-- MATERIAL FOR THIS EXERCISE --
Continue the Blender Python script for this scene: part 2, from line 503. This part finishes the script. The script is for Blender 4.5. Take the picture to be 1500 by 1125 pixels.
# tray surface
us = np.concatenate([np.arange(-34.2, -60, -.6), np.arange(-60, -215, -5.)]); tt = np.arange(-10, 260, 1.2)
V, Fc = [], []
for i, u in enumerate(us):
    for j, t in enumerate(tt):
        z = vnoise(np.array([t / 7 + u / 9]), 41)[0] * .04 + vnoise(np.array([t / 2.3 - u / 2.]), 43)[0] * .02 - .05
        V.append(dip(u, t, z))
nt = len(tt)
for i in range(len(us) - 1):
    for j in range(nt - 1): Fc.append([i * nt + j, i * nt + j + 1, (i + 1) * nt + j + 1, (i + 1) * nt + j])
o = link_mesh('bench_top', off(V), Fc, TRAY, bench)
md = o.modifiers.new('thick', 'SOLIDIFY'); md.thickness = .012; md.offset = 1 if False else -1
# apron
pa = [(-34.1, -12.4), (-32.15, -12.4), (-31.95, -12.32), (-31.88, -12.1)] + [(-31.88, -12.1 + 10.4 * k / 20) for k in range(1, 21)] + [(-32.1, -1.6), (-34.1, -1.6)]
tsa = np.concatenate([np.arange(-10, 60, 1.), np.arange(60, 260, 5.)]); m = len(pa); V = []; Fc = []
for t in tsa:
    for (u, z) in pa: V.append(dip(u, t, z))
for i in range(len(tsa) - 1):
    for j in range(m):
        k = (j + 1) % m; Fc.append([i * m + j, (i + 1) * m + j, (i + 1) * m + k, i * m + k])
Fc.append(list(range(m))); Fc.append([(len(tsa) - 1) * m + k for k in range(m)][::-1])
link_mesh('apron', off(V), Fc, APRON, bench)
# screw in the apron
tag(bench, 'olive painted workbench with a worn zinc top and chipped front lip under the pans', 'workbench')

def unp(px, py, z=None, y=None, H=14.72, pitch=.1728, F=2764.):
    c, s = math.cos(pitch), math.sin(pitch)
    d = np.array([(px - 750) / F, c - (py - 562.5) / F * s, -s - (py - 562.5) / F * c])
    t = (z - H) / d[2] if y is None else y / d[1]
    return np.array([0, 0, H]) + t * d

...

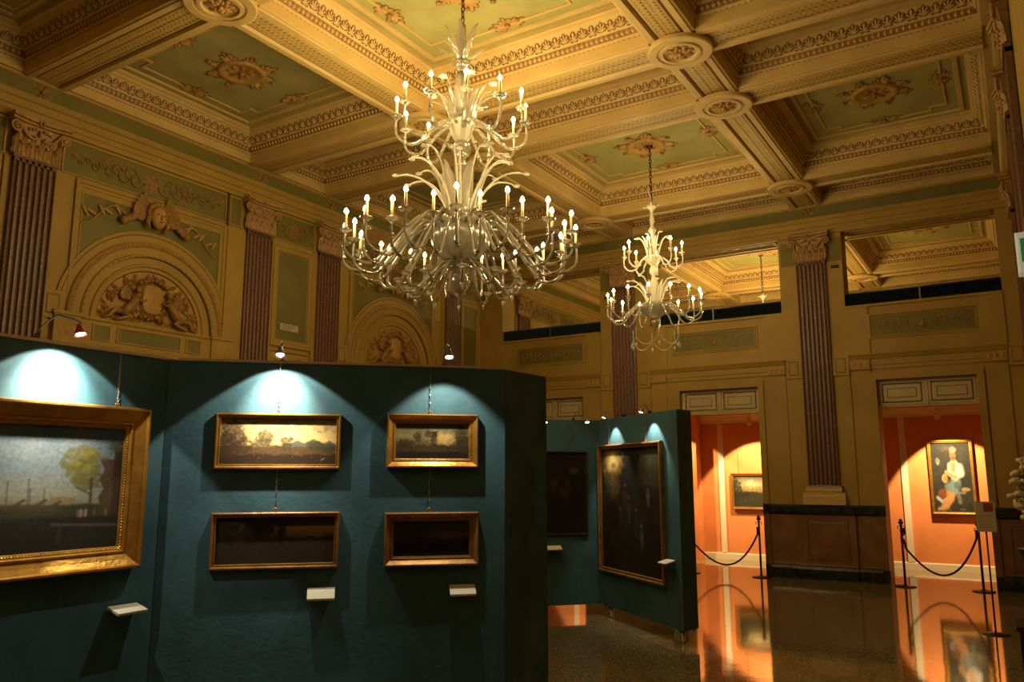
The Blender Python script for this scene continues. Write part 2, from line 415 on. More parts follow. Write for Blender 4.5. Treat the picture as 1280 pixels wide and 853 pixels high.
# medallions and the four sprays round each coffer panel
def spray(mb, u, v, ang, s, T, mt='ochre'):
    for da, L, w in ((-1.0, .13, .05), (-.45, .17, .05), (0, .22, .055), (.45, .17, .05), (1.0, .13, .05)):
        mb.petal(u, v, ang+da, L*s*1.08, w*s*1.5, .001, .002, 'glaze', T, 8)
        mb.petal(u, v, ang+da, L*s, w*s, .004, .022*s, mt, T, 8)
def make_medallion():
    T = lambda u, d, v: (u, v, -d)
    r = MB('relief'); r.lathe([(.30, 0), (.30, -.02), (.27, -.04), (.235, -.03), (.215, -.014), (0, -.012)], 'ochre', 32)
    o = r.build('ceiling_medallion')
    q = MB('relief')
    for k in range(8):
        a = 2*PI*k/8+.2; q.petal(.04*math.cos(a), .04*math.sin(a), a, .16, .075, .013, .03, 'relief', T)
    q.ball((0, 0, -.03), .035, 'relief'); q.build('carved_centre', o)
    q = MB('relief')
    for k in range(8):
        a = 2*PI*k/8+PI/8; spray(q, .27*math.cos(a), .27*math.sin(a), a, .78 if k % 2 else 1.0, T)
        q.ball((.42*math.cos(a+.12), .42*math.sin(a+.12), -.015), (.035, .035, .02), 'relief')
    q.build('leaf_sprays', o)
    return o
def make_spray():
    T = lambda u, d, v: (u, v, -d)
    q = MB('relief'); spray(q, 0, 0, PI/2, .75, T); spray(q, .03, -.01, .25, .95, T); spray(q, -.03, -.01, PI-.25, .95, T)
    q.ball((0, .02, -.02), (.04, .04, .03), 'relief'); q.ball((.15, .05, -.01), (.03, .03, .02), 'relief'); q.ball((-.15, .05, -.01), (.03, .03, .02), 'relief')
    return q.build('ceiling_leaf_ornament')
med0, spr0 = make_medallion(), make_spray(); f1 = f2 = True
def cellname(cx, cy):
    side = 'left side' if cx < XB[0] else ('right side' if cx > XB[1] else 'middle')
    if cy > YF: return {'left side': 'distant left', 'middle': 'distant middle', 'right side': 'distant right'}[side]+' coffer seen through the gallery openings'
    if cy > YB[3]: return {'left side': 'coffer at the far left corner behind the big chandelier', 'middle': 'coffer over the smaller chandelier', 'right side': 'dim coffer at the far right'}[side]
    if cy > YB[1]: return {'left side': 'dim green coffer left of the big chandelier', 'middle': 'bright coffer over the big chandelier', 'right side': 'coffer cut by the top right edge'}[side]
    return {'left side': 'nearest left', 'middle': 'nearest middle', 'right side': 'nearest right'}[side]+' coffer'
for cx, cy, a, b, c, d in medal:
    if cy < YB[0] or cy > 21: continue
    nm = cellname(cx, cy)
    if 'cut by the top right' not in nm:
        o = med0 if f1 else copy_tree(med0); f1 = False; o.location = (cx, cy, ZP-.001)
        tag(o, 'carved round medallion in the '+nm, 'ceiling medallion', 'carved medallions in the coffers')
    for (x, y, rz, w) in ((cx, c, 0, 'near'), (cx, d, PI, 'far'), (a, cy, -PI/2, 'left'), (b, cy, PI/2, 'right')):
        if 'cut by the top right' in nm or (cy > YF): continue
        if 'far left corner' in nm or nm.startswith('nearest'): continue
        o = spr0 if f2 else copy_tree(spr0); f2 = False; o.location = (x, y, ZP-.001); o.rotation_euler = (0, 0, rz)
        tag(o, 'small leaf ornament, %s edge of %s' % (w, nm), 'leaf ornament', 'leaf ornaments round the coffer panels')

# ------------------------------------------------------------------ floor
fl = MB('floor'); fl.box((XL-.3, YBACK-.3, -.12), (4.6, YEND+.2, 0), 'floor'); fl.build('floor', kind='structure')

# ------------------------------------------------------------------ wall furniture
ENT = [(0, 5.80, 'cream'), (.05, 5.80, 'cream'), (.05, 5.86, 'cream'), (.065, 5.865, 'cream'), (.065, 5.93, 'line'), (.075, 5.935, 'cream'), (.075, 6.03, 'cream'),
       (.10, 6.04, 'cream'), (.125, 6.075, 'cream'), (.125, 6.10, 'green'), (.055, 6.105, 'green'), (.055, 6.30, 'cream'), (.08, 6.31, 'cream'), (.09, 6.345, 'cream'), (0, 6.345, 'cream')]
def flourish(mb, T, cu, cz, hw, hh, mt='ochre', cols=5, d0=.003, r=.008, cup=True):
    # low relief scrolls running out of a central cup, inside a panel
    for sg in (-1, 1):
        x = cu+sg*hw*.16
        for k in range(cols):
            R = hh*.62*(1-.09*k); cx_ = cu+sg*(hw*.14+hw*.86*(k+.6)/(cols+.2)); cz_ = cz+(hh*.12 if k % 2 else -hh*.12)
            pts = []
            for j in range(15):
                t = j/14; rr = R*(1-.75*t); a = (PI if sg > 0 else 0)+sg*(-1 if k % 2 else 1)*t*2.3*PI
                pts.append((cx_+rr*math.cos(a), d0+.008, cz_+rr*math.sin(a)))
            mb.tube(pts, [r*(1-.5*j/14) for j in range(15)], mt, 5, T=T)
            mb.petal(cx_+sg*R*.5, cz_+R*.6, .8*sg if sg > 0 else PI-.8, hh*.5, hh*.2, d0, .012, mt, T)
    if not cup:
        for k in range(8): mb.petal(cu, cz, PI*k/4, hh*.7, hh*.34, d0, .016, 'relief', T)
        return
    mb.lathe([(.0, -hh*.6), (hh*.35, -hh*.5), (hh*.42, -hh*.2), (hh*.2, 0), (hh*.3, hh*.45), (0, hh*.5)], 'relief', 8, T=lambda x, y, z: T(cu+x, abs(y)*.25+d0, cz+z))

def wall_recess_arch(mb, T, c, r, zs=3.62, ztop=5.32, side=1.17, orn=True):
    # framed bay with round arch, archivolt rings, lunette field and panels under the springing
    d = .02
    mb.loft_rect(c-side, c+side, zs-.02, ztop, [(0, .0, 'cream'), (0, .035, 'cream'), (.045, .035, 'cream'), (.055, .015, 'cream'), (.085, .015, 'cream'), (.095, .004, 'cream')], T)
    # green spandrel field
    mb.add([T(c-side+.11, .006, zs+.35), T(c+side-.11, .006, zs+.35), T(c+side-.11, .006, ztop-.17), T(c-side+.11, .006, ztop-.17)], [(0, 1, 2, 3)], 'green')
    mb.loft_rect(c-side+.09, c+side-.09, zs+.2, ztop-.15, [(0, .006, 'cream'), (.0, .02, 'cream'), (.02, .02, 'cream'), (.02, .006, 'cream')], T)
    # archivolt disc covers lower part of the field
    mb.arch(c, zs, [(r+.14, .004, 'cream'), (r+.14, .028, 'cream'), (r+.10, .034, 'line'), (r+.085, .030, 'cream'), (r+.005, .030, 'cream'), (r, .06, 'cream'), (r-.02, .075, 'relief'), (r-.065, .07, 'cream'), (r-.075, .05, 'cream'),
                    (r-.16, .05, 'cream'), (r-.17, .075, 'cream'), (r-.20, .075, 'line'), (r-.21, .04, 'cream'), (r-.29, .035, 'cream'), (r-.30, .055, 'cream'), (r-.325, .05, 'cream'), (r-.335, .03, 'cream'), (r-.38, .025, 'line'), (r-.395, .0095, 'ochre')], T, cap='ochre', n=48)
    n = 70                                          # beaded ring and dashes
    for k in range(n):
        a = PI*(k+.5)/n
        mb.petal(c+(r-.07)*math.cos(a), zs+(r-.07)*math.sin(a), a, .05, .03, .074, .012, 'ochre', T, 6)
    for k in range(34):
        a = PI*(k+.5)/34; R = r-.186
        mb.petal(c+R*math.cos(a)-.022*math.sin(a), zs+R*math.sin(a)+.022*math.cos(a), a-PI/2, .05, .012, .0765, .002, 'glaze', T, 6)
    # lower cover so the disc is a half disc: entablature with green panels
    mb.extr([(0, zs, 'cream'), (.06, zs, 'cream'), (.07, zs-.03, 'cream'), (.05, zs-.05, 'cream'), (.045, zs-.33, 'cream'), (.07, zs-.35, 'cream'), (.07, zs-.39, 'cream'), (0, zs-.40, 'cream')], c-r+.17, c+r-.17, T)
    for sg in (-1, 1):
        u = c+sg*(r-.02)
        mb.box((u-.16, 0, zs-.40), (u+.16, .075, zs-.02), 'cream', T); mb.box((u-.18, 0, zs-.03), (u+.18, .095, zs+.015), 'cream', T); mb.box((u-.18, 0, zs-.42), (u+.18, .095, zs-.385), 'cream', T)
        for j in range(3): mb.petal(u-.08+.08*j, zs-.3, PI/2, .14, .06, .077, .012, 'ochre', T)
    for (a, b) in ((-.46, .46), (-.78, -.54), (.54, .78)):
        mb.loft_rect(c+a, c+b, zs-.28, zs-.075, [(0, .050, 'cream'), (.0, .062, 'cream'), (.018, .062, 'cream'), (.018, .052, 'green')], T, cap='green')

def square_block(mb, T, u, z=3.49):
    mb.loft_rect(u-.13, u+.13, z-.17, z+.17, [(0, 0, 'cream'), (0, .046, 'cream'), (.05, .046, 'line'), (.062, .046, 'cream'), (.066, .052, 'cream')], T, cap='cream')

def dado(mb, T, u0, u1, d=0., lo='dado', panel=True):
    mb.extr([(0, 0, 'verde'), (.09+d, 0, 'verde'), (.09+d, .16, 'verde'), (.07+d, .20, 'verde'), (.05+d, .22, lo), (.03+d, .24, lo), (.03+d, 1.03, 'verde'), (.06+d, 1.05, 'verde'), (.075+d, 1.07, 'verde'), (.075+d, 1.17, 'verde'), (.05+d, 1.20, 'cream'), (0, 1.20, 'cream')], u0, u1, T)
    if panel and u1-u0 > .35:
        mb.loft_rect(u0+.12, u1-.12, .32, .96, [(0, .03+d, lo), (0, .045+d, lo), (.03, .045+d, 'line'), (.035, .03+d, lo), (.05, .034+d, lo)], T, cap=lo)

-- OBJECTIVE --
Look through the data above. Find each line with the string "picture" and copy it.

-- FULL OUTPUT --
Continue the Blender Python script for this scene: part 2, from line 503. This part finishes the script. The script is for Blender 4.5. Take the picture to be 1500 by 1125 pixels.
The Blender Python script for this scene continues. Write part 2, from line 415 on. More parts follow. Write for Blender 4.5. Treat the picture as 1280 pixels wide and 853 pixels high.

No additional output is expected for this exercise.